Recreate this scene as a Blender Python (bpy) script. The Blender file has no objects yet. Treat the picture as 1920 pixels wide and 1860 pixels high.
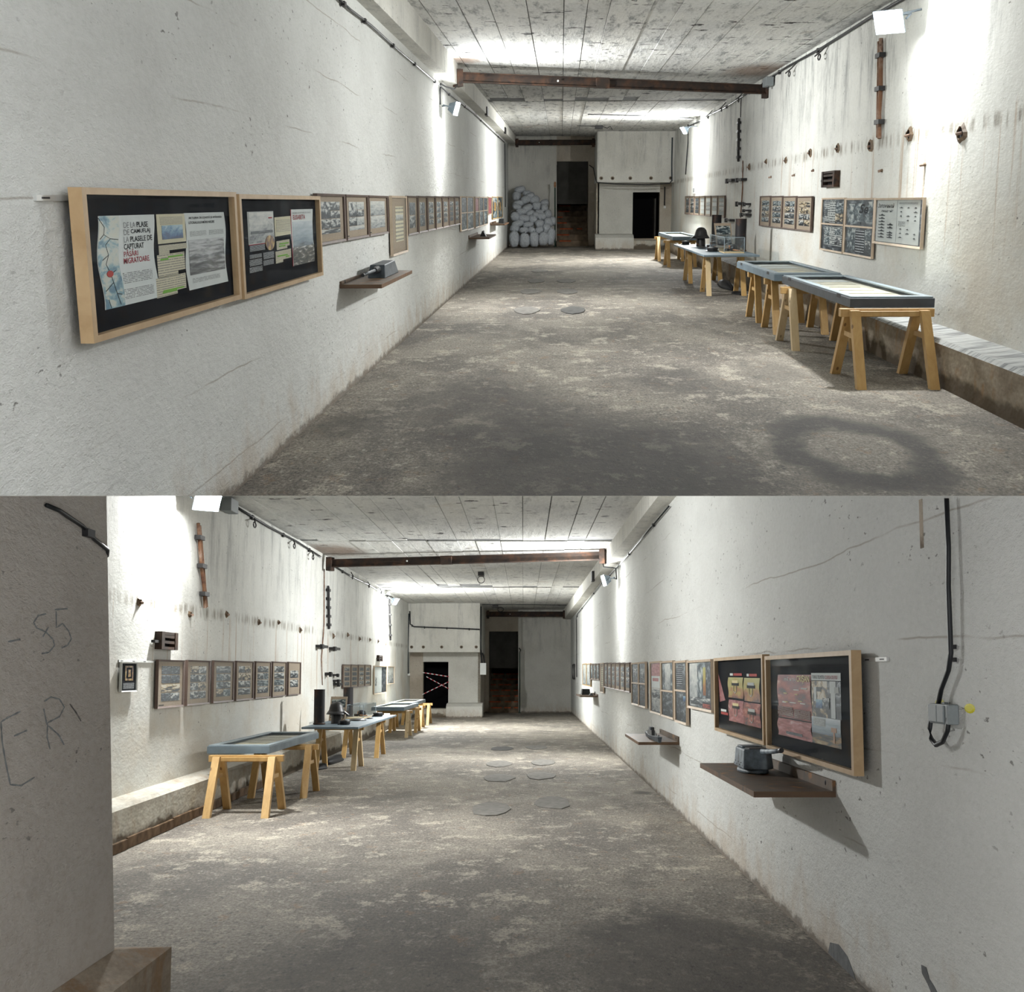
import bpy, bmesh, math, random
from mathutils import Vector, Matrix, Euler

random.seed(11)
scene = bpy.context.scene
COL = scene.collection
S = 2.27                       # the two halls are long: depth rhythm of bays, frames and tables

# ---------------------------------------------------------------- camera, world, exposure
# Two exhibition halls of one bunker meet at the camera: the upper hall runs level,
# the lower hall slopes down beneath it; a thin added slab, unseen edge-on, blocks light between them.
EYE = Vector((0.0, 0.0, 1.87))


def axes(u, v):
    """Axes of a hall seen from the camera (right, up, forward components)."""
    y = Vector((u, v, 1.0)).normalized()
    x = Vector((1.0, 0.0, -y.x / y.z)).normalized()
    z = Vector((0, 0, 0))
    z = y.cross(x)
    if z.y < 0:
        z = -z
    return Matrix((x, y, z))


AX_A = axes(0.0108, 0.2488)
AX_B = axes(-0.0104, -0.1040)
HALL_A = Matrix.Identity(4)
_r = (AX_A @ AX_B.transposed()).to_4x4()
HALL_B = Matrix.Translation(EYE) @ _r @ Matrix.Translation(-EYE)

cd = bpy.data.cameras.new('camera')
cd.sensor_width = 36.0
cd.sensor_fit = 'HORIZONTAL'
cd.lens = 46.875
cd.shift_x = -0.0302
cd.shift_y = 0.0375
cd.clip_start = 0.02
cd.clip_end = 300
cam = bpy.data.objects.new('camera', cd)
COL.objects.link(cam)
right = AX_A @ Vector((1, 0, 0))
up = AX_A @ Vector((0, 1, 0))
fwd = AX_A @ Vector((0, 0, 1))
cm = Matrix((right, up, -fwd)).transposed().to_4x4()
cam.matrix_world = Matrix.Translation(EYE) @ cm
scene.camera = cam
SEAM_N = (AX_A @ Vector((0.0, 1.0, -0.0288))).normalized()    # plane of the added light-blocking slab, through the eye

world = bpy.data.worlds.new('world')
scene.world = world
world.use_nodes = True
world.node_tree.nodes['Background'].inputs[0].default_value = (0.97, 0.99, 1.0, 1)
world.node_tree.nodes['Background'].inputs[1].default_value = 4.2  # even fill through the open near ends, added to brighten the near halls
scene.view_settings.view_transform = 'Standard'
scene.view_settings.look = 'None'
scene.view_settings.gamma = 1.0
scene.view_settings.use_curve_mapping = False
scene.view_settings.exposure = 0.0
LAMP_W = 380.0

# ---------------------------------------------------------------- hall measures
ROOM = HALL_A
A_XL = -2.15
A_BACK, B_BACK = 60.5, 64.0


def A_XR(y): return 4.30 + (y - 8) * 0.009
def A_ZC(y): return 4.40 + (y - 15) * 0.006
def B_XL(y): return -(4.60 + (y - 14) * 0.0128)
B_XR = 2.0
def B_ZC(y): return 4.52 + (y - 15) * 0.0075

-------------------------

* WHAT YOU ARE ASKED TO DO *
Leave the pictures out and copy the rest of the data exactly.

* THE ANSWER *
Recreate this scene as a Blender Python (bpy) script. The Blender file has no objects yet. Treat the picture as 1920 pixels wide and 1860 pixels high.
import bpy, bmesh, math, random
from mathutils import Vector, Matrix, Euler

random.seed(11)
scene = bpy.context.scene
COL = scene.collection
S = 2.27                       # the two halls are long: depth rhythm of bays, frames and tables

# ---------------------------------------------------------------- camera, world, exposure
# Two exhibition halls of one bunker meet at the camera: the upper hall runs level,
# the lower hall slopes down beneath it; a thin added slab, unseen edge-on, blocks light between them.
EYE = Vector((0.0, 0.0, 1.87))


def axes(u, v):
    """Axes of a hall seen from the camera (right, up, forward components)."""
    y = Vector((u, v, 1.0)).normalized()
    x = Vector((1.0, 0.0, -y.x / y.z)).normalized()
    z = Vector((0, 0, 0))
    z = y.cross(x)
    if z.y < 0:
        z = -z
    return Matrix((x, y, z))


AX_A = axes(0.0108, 0.2488)
AX_B = axes(-0.0104, -0.1040)
HALL_A = Matrix.Identity(4)
_r = (AX_A @ AX_B.transposed()).to_4x4()
HALL_B = Matrix.Translation(EYE) @ _r @ Matrix.Translation(-EYE)

cd = bpy.data.cameras.new('camera')
cd.sensor_width = 36.0
cd.sensor_fit = 'HORIZONTAL'
cd.lens = 46.875
cd.shift_x = -0.0302
cd.shift_y = 0.0375
cd.clip_start = 0.02
cd.clip_end = 300
cam = bpy.data.objects.new('camera', cd)
COL.objects.link(cam)
right = AX_A @ Vector((1, 0, 0))
up = AX_A @ Vector((0, 1, 0))
fwd = AX_A @ Vector((0, 0, 1))
cm = Matrix((right, up, -fwd)).transposed().to_4x4()
cam.matrix_world = Matrix.Translation(EYE) @ cm
scene.camera = cam
SEAM_N = (AX_A @ Vector((0.0, 1.0, -0.0288))).normalized()    # plane of the added light-blocking slab, through the eye

world = bpy.data.worlds.new('world')
scene.world = world
world.use_nodes = True
world.node_tree.nodes['Background'].inputs[0].default_value = (0.97, 0.99, 1.0, 1)
world.node_tree.nodes['Background'].inputs[1].default_value = 4.2  # even fill through the open near ends, added to brighten the near halls
scene.view_settings.view_transform = 'Standard'
scene.view_settings.look = 'None'
scene.view_settings.gamma = 1.0
scene.view_settings.use_curve_mapping = False
scene.view_settings.exposure = 0.0
LAMP_W = 380.0

# ---------------------------------------------------------------- hall measures
ROOM = HALL_A
A_XL = -2.15
A_BACK, B_BACK = 60.5, 64.0


def A_XR(y): return 4.30 + (y - 8) * 0.009
def A_ZC(y): return 4.40 + (y - 15) * 0.006
def B_XL(y): return -(4.60 + (y - 14) * 0.0128)
B_XR = 2.0
def B_ZC(y): return 4.52 + (y - 15) * 0.0075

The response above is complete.